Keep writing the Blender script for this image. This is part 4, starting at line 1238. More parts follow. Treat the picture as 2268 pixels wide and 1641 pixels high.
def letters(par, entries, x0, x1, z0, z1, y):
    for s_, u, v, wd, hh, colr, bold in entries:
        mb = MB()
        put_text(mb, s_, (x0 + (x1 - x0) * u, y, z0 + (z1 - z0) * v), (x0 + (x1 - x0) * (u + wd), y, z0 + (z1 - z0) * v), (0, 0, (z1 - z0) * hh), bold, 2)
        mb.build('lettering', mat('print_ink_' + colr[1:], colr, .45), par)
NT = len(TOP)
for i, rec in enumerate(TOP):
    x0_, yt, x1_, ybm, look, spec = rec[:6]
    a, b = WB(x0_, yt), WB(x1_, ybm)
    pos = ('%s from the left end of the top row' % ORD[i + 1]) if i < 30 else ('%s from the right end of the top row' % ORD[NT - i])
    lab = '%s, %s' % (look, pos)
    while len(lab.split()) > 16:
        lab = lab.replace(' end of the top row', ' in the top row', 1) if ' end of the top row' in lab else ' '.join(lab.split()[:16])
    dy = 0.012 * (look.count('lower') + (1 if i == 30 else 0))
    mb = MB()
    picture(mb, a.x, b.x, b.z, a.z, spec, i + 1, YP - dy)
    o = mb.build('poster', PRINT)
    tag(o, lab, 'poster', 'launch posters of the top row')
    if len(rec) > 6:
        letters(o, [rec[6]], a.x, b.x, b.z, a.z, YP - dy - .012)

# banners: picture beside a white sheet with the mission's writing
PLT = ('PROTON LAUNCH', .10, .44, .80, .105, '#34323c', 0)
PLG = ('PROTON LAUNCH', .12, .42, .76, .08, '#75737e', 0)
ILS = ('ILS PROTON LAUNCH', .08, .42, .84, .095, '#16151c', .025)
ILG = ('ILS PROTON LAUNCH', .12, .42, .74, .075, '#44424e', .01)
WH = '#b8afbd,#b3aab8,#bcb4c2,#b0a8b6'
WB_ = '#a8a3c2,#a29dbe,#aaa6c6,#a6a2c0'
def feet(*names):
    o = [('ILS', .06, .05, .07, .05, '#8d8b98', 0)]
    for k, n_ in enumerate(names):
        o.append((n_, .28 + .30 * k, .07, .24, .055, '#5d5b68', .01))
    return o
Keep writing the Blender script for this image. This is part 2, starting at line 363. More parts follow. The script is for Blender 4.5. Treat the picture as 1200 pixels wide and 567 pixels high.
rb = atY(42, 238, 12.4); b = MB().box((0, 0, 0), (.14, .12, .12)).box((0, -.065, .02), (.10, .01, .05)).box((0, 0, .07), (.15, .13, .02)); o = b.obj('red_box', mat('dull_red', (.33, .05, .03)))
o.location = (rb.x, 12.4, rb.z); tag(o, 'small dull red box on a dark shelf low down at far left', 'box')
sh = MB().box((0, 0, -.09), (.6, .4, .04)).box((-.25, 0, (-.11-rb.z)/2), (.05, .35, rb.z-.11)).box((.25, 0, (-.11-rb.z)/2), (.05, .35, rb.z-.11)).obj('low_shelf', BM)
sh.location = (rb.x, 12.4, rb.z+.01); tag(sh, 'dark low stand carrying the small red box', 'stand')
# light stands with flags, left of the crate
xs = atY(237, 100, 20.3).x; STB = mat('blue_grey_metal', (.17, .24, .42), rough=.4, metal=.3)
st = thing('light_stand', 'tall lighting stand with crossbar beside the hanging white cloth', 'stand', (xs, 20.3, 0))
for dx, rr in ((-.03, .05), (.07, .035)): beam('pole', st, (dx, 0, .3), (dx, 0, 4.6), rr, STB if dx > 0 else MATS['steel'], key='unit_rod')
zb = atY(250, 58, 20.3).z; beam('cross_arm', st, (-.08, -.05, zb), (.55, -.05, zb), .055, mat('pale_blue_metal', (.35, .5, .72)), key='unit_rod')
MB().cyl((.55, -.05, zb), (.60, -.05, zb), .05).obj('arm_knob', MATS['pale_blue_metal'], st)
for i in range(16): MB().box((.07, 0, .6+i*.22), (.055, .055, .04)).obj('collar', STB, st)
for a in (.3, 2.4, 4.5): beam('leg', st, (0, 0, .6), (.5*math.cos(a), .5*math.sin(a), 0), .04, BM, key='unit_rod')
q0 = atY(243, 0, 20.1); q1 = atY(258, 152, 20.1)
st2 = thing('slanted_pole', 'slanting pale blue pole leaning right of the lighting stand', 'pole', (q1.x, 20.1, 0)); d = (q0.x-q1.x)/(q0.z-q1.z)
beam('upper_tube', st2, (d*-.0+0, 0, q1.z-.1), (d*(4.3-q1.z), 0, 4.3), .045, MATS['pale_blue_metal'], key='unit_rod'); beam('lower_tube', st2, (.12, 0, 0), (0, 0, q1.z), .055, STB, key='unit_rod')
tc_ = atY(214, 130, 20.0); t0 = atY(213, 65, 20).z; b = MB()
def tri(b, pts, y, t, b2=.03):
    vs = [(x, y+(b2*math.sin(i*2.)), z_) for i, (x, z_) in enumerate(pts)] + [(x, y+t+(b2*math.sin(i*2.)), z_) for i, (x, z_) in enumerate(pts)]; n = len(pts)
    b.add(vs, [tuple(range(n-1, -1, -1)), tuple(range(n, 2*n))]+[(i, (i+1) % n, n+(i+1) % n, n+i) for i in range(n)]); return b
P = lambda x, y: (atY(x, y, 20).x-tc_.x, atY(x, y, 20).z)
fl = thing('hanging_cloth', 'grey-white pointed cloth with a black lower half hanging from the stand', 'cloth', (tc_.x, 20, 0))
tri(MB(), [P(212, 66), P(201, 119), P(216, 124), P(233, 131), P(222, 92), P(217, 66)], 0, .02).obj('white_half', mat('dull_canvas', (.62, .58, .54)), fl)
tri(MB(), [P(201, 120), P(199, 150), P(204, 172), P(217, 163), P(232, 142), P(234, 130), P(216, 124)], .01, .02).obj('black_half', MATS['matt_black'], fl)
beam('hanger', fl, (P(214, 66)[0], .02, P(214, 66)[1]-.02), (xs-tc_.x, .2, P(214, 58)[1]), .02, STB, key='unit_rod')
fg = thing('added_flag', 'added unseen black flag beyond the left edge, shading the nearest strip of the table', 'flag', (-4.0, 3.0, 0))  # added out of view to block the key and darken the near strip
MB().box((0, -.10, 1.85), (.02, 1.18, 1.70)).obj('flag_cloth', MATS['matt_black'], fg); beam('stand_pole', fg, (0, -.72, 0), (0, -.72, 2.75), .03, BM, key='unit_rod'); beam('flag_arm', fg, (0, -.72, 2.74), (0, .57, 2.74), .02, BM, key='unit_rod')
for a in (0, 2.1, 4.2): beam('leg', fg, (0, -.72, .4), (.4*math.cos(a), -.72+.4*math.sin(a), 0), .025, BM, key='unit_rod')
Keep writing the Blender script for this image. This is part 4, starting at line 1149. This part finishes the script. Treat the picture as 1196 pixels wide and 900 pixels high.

++++++++++

### Exercise
Of all the lines in the listing above, how many include "this"? Write only the number.

### The result
3